- To be done -
Will you print the material below without altering a single character?

- Given data -
* * *

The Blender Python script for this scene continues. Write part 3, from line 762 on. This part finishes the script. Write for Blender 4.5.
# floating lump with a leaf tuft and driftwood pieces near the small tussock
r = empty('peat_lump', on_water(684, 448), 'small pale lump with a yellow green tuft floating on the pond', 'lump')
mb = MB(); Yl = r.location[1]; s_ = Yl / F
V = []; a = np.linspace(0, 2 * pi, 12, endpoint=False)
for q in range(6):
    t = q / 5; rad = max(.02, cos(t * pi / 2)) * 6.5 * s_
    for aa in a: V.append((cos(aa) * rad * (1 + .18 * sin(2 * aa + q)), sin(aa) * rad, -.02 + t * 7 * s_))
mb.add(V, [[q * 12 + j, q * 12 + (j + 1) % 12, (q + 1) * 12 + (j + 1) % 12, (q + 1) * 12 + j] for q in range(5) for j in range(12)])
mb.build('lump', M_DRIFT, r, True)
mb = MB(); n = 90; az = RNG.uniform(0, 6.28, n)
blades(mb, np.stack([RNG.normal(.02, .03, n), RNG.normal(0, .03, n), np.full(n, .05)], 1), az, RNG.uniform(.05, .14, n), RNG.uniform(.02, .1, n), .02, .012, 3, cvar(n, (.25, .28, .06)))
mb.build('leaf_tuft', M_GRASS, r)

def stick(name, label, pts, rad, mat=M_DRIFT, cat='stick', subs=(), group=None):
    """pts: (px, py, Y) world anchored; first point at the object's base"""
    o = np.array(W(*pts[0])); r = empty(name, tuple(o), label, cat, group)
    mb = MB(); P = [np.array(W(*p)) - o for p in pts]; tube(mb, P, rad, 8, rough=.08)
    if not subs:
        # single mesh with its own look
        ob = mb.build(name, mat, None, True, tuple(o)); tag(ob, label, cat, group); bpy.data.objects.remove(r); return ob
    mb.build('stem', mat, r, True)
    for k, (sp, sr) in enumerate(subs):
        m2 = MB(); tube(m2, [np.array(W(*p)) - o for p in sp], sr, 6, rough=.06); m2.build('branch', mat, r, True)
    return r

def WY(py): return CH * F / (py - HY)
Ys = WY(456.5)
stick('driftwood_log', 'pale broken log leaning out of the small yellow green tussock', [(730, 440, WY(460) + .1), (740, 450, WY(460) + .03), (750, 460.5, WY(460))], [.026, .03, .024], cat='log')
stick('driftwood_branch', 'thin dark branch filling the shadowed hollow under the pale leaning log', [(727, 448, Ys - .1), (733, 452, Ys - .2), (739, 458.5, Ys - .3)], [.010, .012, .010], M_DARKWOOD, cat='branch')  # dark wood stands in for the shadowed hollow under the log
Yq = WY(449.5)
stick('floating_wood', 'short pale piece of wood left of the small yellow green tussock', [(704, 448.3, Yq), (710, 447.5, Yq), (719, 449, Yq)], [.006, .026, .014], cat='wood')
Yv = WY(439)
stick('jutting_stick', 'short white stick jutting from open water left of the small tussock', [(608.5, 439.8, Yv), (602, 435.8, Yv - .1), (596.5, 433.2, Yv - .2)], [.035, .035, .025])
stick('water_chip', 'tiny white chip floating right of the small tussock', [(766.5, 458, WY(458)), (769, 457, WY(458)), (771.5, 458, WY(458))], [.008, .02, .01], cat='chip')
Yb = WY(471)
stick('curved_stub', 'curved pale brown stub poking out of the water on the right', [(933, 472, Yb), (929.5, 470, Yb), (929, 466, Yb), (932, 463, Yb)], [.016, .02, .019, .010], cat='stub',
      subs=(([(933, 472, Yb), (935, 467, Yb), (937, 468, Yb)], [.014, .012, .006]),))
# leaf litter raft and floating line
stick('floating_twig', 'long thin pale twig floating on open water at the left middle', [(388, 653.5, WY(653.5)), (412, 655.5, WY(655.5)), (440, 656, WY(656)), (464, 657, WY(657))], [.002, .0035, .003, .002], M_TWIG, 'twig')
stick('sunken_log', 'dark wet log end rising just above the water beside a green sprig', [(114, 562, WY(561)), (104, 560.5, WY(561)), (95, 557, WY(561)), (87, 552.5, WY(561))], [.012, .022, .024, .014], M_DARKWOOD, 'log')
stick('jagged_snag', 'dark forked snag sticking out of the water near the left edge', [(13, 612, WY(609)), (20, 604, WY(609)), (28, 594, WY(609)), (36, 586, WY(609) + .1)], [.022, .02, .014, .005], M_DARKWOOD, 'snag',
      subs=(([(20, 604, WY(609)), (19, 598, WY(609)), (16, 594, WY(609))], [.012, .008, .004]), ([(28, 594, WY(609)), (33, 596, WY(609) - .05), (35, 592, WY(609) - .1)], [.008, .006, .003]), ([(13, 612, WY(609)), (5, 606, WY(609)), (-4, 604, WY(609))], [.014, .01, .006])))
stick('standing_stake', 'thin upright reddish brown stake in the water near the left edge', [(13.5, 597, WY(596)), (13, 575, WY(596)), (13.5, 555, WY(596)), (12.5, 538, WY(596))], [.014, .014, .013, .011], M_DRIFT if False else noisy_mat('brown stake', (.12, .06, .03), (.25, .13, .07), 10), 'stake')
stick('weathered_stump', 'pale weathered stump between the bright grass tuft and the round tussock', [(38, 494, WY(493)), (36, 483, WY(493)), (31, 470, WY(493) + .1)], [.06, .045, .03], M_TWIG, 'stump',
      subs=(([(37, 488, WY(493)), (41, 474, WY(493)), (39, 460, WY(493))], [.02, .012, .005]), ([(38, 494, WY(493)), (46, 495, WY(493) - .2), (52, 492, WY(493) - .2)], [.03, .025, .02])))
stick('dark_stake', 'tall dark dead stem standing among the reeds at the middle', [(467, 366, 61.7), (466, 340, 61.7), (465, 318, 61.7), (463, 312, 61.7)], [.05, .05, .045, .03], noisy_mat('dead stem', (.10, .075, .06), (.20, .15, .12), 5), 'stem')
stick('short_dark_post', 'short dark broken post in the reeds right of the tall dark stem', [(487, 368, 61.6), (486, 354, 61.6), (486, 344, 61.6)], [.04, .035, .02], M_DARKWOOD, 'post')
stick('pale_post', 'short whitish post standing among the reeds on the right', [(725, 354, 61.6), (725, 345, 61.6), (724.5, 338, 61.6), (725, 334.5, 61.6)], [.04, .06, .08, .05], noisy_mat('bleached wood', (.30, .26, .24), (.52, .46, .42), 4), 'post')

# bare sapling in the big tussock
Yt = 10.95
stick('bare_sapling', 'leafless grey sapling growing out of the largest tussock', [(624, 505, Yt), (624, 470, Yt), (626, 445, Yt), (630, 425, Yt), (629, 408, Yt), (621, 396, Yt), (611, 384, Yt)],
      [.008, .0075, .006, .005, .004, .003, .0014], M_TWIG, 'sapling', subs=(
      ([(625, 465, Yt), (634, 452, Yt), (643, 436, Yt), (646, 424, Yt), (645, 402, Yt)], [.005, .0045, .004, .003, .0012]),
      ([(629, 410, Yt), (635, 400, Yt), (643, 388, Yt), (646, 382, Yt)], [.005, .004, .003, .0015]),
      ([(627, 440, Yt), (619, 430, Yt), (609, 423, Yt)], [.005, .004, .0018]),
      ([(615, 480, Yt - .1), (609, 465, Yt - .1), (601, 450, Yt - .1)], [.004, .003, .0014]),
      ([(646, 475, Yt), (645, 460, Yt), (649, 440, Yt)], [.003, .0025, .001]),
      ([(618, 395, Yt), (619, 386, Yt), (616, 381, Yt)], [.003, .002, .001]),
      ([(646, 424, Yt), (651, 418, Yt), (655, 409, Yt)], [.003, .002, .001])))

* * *

- Output for this exercise -
The Blender Python script for this scene continues. Write part 3, from line 762 on. This part finishes the script. Write for Blender 4.5.
# floating lump with a leaf tuft and driftwood pieces near the small tussock
r = empty('peat_lump', on_water(684, 448), 'small pale lump with a yellow green tuft floating on the pond', 'lump')
mb = MB(); Yl = r.location[1]; s_ = Yl / F
V = []; a = np.linspace(0, 2 * pi, 12, endpoint=False)
for q in range(6):
    t = q / 5; rad = max(.02, cos(t * pi / 2)) * 6.5 * s_
    for aa in a: V.append((cos(aa) * rad * (1 + .18 * sin(2 * aa + q)), sin(aa) * rad, -.02 + t * 7 * s_))
mb.add(V, [[q * 12 + j, q * 12 + (j + 1) % 12, (q + 1) * 12 + (j + 1) % 12, (q + 1) * 12 + j] for q in range(5) for j in range(12)])
mb.build('lump', M_DRIFT, r, True)
mb = MB(); n = 90; az = RNG.uniform(0, 6.28, n)
blades(mb, np.stack([RNG.normal(.02, .03, n), RNG.normal(0, .03, n), np.full(n, .05)], 1), az, RNG.uniform(.05, .14, n), RNG.uniform(.02, .1, n), .02, .012, 3, cvar(n, (.25, .28, .06)))
mb.build('leaf_tuft', M_GRASS, r)

def stick(name, label, pts, rad, mat=M_DRIFT, cat='stick', subs=(), group=None):
    """pts: (px, py, Y) world anchored; first point at the object's base"""
    o = np.array(W(*pts[0])); r = empty(name, tuple(o), label, cat, group)
    mb = MB(); P = [np.array(W(*p)) - o for p in pts]; tube(mb, P, rad, 8, rough=.08)
    if not subs:
        # single mesh with its own look
        ob = mb.build(name, mat, None, True, tuple(o)); tag(ob, label, cat, group); bpy.data.objects.remove(r); return ob
    mb.build('stem', mat, r, True)
    for k, (sp, sr) in enumerate(subs):
        m2 = MB(); tube(m2, [np.array(W(*p)) - o for p in sp], sr, 6, rough=.06); m2.build('branch', mat, r, True)
    return r

def WY(py): return CH * F / (py - HY)
Ys = WY(456.5)
stick('driftwood_log', 'pale broken log leaning out of the small yellow green tussock', [(730, 440, WY(460) + .1), (740, 450, WY(460) + .03), (750, 460.5, WY(460))], [.026, .03, .024], cat='log')
stick('driftwood_branch', 'thin dark branch filling the shadowed hollow under the pale leaning log', [(727, 448, Ys - .1), (733, 452, Ys - .2), (739, 458.5, Ys - .3)], [.010, .012, .010], M_DARKWOOD, cat='branch')  # dark wood stands in for the shadowed hollow under the log
Yq = WY(449.5)
stick('floating_wood', 'short pale piece of wood left of the small yellow green tussock', [(704, 448.3, Yq), (710, 447.5, Yq), (719, 449, Yq)], [.006, .026, .014], cat='wood')
Yv = WY(439)
stick('jutting_stick', 'short white stick jutting from open water left of the small tussock', [(608.5, 439.8, Yv), (602, 435.8, Yv - .1), (596.5, 433.2, Yv - .2)], [.035, .035, .025])
stick('water_chip', 'tiny white chip floating right of the small tussock', [(766.5, 458, WY(458)), (769, 457, WY(458)), (771.5, 458, WY(458))], [.008, .02, .01], cat='chip')
Yb = WY(471)
stick('curved_stub', 'curved pale brown stub poking out of the water on the right', [(933, 472, Yb), (929.5, 470, Yb), (929, 466, Yb), (932, 463, Yb)], [.016, .02, .019, .010], cat='stub',
      subs=(([(933, 472, Yb), (935, 467, Yb), (937, 468, Yb)], [.014, .012, .006]),))
# leaf litter raft and floating line
stick('floating_twig', 'long thin pale twig floating on open water at the left middle', [(388, 653.5, WY(653.5)), (412, 655.5, WY(655.5)), (440, 656, WY(656)), (464, 657, WY(657))], [.002, .0035, .003, .002], M_TWIG, 'twig')
stick('sunken_log', 'dark wet log end rising just above the water beside a green sprig', [(114, 562, WY(561)), (104, 560.5, WY(561)), (95, 557, WY(561)), (87, 552.5, WY(561))], [.012, .022, .024, .014], M_DARKWOOD, 'log')
stick('jagged_snag', 'dark forked snag sticking out of the water near the left edge', [(13, 612, WY(609)), (20, 604, WY(609)), (28, 594, WY(609)), (36, 586, WY(609) + .1)], [.022, .02, .014, .005], M_DARKWOOD, 'snag',
      subs=(([(20, 604, WY(609)), (19, 598, WY(609)), (16, 594, WY(609))], [.012, .008, .004]), ([(28, 594, WY(609)), (33, 596, WY(609) - .05), (35, 592, WY(609) - .1)], [.008, .006, .003]), ([(13, 612, WY(609)), (5, 606, WY(609)), (-4, 604, WY(609))], [.014, .01, .006])))
stick('standing_stake', 'thin upright reddish brown stake in the water near the left edge', [(13.5, 597, WY(596)), (13, 575, WY(596)), (13.5, 555, WY(596)), (12.5, 538, WY(596))], [.014, .014, .013, .011], M_DRIFT if False else noisy_mat('brown stake', (.12, .06, .03), (.25, .13, .07), 10), 'stake')
stick('weathered_stump', 'pale weathered stump between the bright grass tuft and the round tussock', [(38, 494, WY(493)), (36, 483, WY(493)), (31, 470, WY(493) + .1)], [.06, .045, .03], M_TWIG, 'stump',
      subs=(([(37, 488, WY(493)), (41, 474, WY(493)), (39, 460, WY(493))], [.02, .012, .005]), ([(38, 494, WY(493)), (46, 495, WY(493) - .2), (52, 492, WY(493) - .2)], [.03, .025, .02])))
stick('dark_stake', 'tall dark dead stem standing among the reeds at the middle', [(467, 366, 61.7), (466, 340, 61.7), (465, 318, 61.7), (463, 312, 61.7)], [.05, .05, .045, .03], noisy_mat('dead stem', (.10, .075, .06), (.20, .15, .12), 5), 'stem')
stick('short_dark_post', 'short dark broken post in the reeds right of the tall dark stem', [(487, 368, 61.6), (486, 354, 61.6), (486, 344, 61.6)], [.04, .035, .02], M_DARKWOOD, 'post')
stick('pale_post', 'short whitish post standing among the reeds on the right', [(725, 354, 61.6), (725, 345, 61.6), (724.5, 338, 61.6), (725, 334.5, 61.6)], [.04, .06, .08, .05], noisy_mat('bleached wood', (.30, .26, .24), (.52, .46, .42), 4), 'post')

# bare sapling in the big tussock
Yt = 10.95
stick('bare_sapling', 'leafless grey sapling growing out of the largest tussock', [(624, 505, Yt), (624, 470, Yt), (626, 445, Yt), (630, 425, Yt), (629, 408, Yt), (621, 396, Yt), (611, 384, Yt)],
      [.008, .0075, .006, .005, .004, .003, .0014], M_TWIG, 'sapling', subs=(
      ([(625, 465, Yt), (634, 452, Yt), (643, 436, Yt), (646, 424, Yt), (645, 402, Yt)], [.005, .0045, .004, .003, .0012]),
      ([(629, 410, Yt), (635, 400, Yt), (643, 388, Yt), (646, 382, Yt)], [.005, .004, .003, .0015]),
      ([(627, 440, Yt), (619, 430, Yt), (609, 423, Yt)], [.005, .004, .0018]),
      ([(615, 480, Yt - .1), (609, 465, Yt - .1), (601, 450, Yt - .1)], [.004, .003, .0014]),
      ([(646, 475, Yt), (645, 460, Yt), (649, 440, Yt)], [.003, .0025, .001]),
      ([(618, 395, Yt), (619, 386, Yt), (616, 381, Yt)], [.003, .002, .001]),
      ([(646, 424, Yt), (651, 418, Yt), (655, 409, Yt)], [.003, .002, .001])))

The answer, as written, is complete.